Uncertain tax positions are recognized if it is more likely than not, based on the technical merits, that the tax position will be realized or sustained upon examination. The term more likely than not means a likelihood of more than 50 percent; the terms examined and upon examination also include resolution of the related appeals or litigation processes, if any. A tax position that meets the more-likely-than-not recognition threshold is initially and subsequently measured as the largest amount of tax benefit that has a greater than 50 percent likelihood of being realized upon settlement with a taxing authority that has full knowledge of all relevant information. The determination of whether or not a tax position has met the more-likely-than-not recognition threshold considers the facts, circumstances and information available at the reporting date and is subject to management’s judgment. At December 31, 2011, the Company had no uncertain tax positions.

 

 

 

 

 

The Company recognizes interest and penalties on income taxes as a component of income tax expense.

 

The Company files consolidated income tax returns with its subsidiary. With a few exceptions, the Company is no longer subject to the examination by tax authorities for years before 2010.

 

Deferred Compensation Plan

 

Directors have the option to defer all or a portion of fees for their services into a deferred stock compensation plan that invests in common shares of the Company. Officers of the Company have the option to defer up to 50% of their annual incentive award into this plan. The plan does not permit diversification and must be settled by the delivery of a fixed number of shares of the Company stock. The stock held in the plan is included in equity as deferred shares and is accounted for in a manner similar to treasury stock. Subsequent changes in the fair value of the Company’s stock are not recognized. The deferred compensation obligation is also classified as an equity instrument and changes in the fair value of the amount owed to the participant are not recognized.

 

Stockholders’ Equity and Dividend Restrictions

 

The Bank is subject to certain restrictions on the amount of dividends that it may declare without prior regulatory approval.

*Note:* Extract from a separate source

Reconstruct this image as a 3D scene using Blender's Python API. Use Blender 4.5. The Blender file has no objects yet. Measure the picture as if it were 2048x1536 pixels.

Generally, the Bank’s payment of dividends is limited to net income for the current year plus the two preceding calendar years, less capital distributions paid over the comparable time period. Dividend payments to the stockholders may be legally paid from additional paid-in capital or retained earnings.

 

Earnings Per Share

 

Basic earnings per share represents income available to common stockholders divided by the weighted-average number of common shares outstanding during each period. Diluted earnings per share reflects additional potential common shares that would have been outstanding if dilutive potential common shares had been issued, as well as any adjustment to income that would result from the assumed issuance. Potential common shares that may be issued by the Company relate to outstanding stock options and restricted stock awards and are determined using the treasury stock method.

 

Treasury stock shares and unearned ESOP shares are not deemed outstanding for earnings per share calculations.

 

 

 

 

Comprehensive Income

 

Comprehensive income consists of net income and other comprehensive income, net of applicable income taxes. Other comprehensive income includes unrealized appreciation (depreciation) on available-for-sale securities and changes in the funded status of the defined benefit pension plan.

 

Advertising

 

Advertising costs are expensed as incurred.